Una volta effettuata la vendita l’esecutore testamentario (ammesso che ciò sia tecnicamente possibile come vedremo tra poco) o i legatari dovranno presentare una dichiarazione integrativa, indicando il ricavato della cessione e la relativa imposta di successione riliquidata, eventualmente procedendo al conguaglio. Non saranno invece ripetibili l’imposta ipotecaria e catastale.
Tutto chiaro, anche se piuttosto oneroso, direi.
Il problema è che il software di controllo dell’Agenzia delle Entrate, necessario step per validare il file che potrà poi essere autenticato e inviato all’Agenzia, non permette che l’esecutore testamentario sia anche erede o comunque imputi a se stesso i beni su cui poi liquidare le imposte (come invece richiesto sia ai sensi della normativa civilistica che gli imputa il possesso dei beni in attesa della vendita; sia ai sensi della normativa fiscale come si è visto nell’Interpello).

Le specifiche del software porevedono infatti che: Se codice carica del frontespizio = 5 (curatore dell’eredità giacente) o 6 (amministratore dell’eredità) o 7 (esecutore testamentario), il dichiarante non deve essere presente nel quadro EA

E allora come fare? L’unica soluzione che viene alla mente è indicare (in questo caso in cui i beni sono a lui attribuiti in attesa della vendita) l’esecutore testamentario come erede dichiarante e devolvere a lui i beni che saranno oggetto di vendita.

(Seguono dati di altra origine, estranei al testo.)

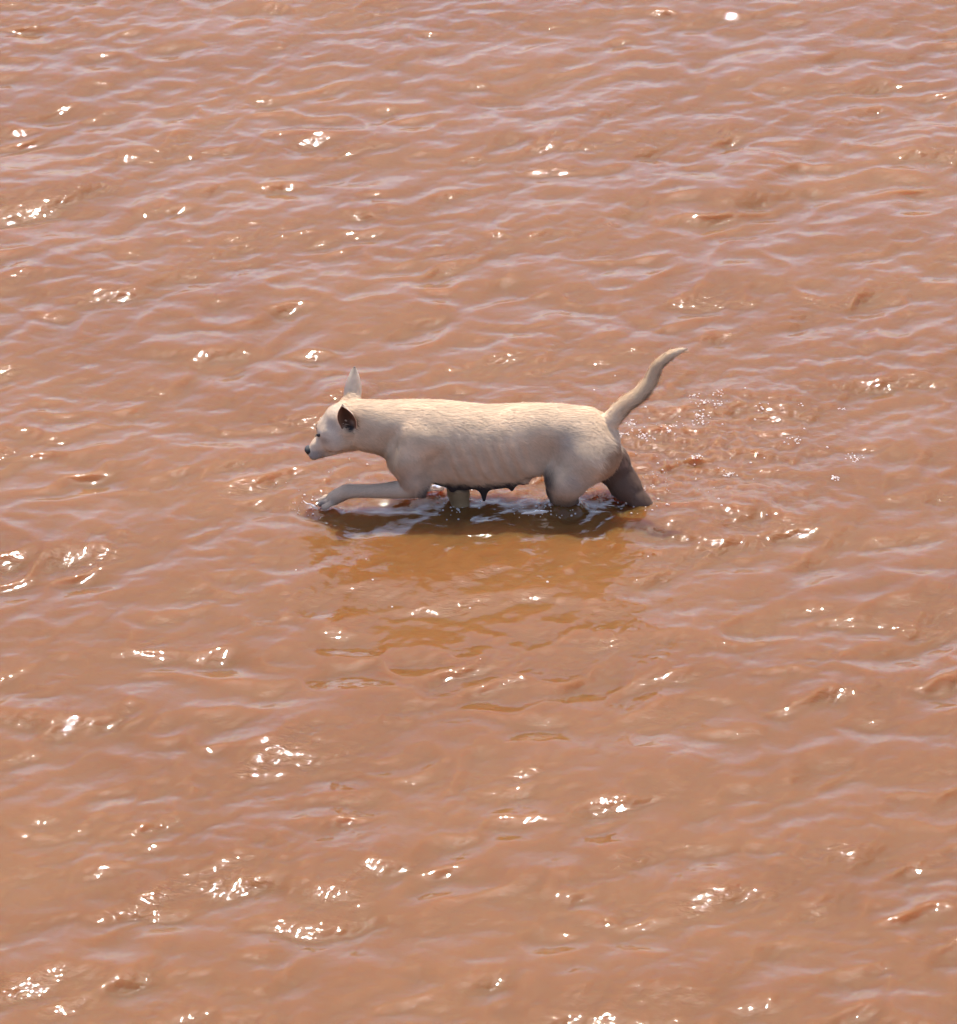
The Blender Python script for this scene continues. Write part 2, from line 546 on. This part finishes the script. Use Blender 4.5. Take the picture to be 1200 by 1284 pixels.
# ribs, hip bone and loin worked in as soft relief
gx_, gy_, gz_ = GX[:, None, None], GY[None, :, None], GZ[None, None, :]
rib = np.cos((gx_ + 0.35 * (gz_ - 0.16)) * 2 * np.pi / 0.031) * sstep(-0.10, -0.06, gx_) * (1 - sstep(0.09, 0.14, gx_)) * sstep(0.09, 0.12, gz_) * (1 - sstep(0.19, 0.23, gz_)) * sstep(0.03, 0.055, np.abs(gy_))
D -= (0.0030 * rib).astype(np.float32)
del rib


def surface_nets(D):
    inside = D < 0
    n0, n1, n2 = D.shape
    cnt = np.zeros((n0 - 1, n1 - 1, n2 - 1), np.int8)
    for a in (0, 1):
        for b in (0, 1):
            for c in (0, 1):
                cnt += inside[a:n0 - 1 + a, b:n1 - 1 + b, c:n2 - 1 + c]
    act = (cnt > 0) & (cnt < 8)
    ci = np.argwhere(act)
    vid = np.full(act.shape, -1, np.int64)
    vid[act] = np.arange(len(ci))
    acc = np.zeros((len(ci), 3))
    num = np.zeros(len(ci))
    corners = [(a, b, c) for a in (0, 1) for b in (0, 1) for c in (0, 1)]
    val = {q: D[ci[:, 0] + q[0], ci[:, 1] + q[1], ci[:, 2] + q[2]].astype(float) for q in corners}
    for q in corners:
        for axx in range(3):
            if q[axx] == 0:
                r = list(q)
                r[axx] = 1
                va, vb = val[q], val[tuple(r)]
                m = (va < 0) != (vb < 0)
                t = np.where(m, va / np.where(m, va - vb, 1), 0)
                p = np.tile(np.array(q, float), (len(ci), 1))
                p[:, axx] = t
                acc += p * m[:, None]
                num += m
    V = LO + (ci + acc / num[:, None]) * VOX
    F = []
    for axx in range(3):
        u, v = (axx + 1) % 3, (axx + 2) % 3
        sl0 = [slice(None)] * 3
        sl1 = [slice(None)] * 3
        sl0[axx], sl1[axx] = slice(0, -1), slice(1, None)
        a, b = inside[tuple(sl0)], inside[tuple(sl1)]
        e = np.argwhere(a != b)
        ok = (e[:, u] > 0) & (e[:, v] > 0) & (e[:, u] < D.shape[u] - 1) & (e[:, v] < D.shape[v] - 1)
        e = e[ok]
        flip = a[e[:, 0], e[:, 1], e[:, 2]]
        q = []
        for du, dv in ((-1, -1), (0, -1), (0, 0), (-1, 0)):
            c = e.copy()
            c[:, u] += du
            c[:, v] += dv
            q.append(vid[c[:, 0], c[:, 1], c[:, 2]])
        q = np.stack(q, -1)
        q[~flip] = q[~flip][:, ::-1]
        F.append(q)
    return V, np.concatenate(F)


BV, BF = surface_nets(D)
# light relaxation takes the voxel steps out
edges = np.concatenate([BF[:, [0, 1]], BF[:, [1, 2]], BF[:, [2, 3]], BF[:, [3, 0]]])
deg = np.bincount(edges.ravel(), minlength=len(BV))[:, None]
for it in range(4):
    acc = np.zeros_like(BV)
    for c in range(3):
        acc[:, c] = np.bincount(edges[:, 0], BV[edges[:, 1], c], len(BV)) + np.bincount(edges[:, 1], BV[edges[:, 0], c], len(BV))
    BV = BV + (0.5 if it % 2 == 0 else -0.52) * (acc / deg - BV)
fn = np.cross(BV[BF[:, 2]] - BV[BF[:, 0]], BV[BF[:, 3]] - BV[BF[:, 1]])
BN = np.zeros_like(BV)
for c in range(4):
    for a in range(3):
        BN[:, a] += np.bincount(BF[:, c], fn[:, a], len(BV))
BN /= np.linalg.norm(BN, axis=1)[:, None] + 1e-12


# ------------------------------------------------------------------ coat colours (pigment, wet mud, bare skin, painted shade on the far hind leg)
def mix(c, d, w):
    return c * (1 - w[:, None]) + np.array(d) * w[:, None]


def limb_gap(p, pts):
    """distance from points to the skin of a tapered limb"""
    best = np.full(len(p), 9.0)
    for q0, q1 in zip(pts[:-1], pts[1:]):
        a, b = np.array(q0[:3]), np.array(q1[:3])
        d = b - a
        t = np.clip(((p - a) @ d) / (d @ d), 0, 1)
        best = np.minimum(best, np.linalg.norm(p - a - t[:, None] * d, axis=1) - (q0[3] + (q1[3] - q0[3]) * t))
    return best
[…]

Dal punto di vista del calcolo delle imposte è una ricostruzione corretta ed è un sistema per superare l’empasse che non viene preventivamente bloccato in fase di controllo (il software dell’Agenzia non rileva infatti la presenza dell’esecutore); resta chiaro che è una soluzione imperfetta e che qualche Agenzia potrebbe contestarla. Certo, in tal caso, dovrebbe però anche fornire una soluzione alternativa.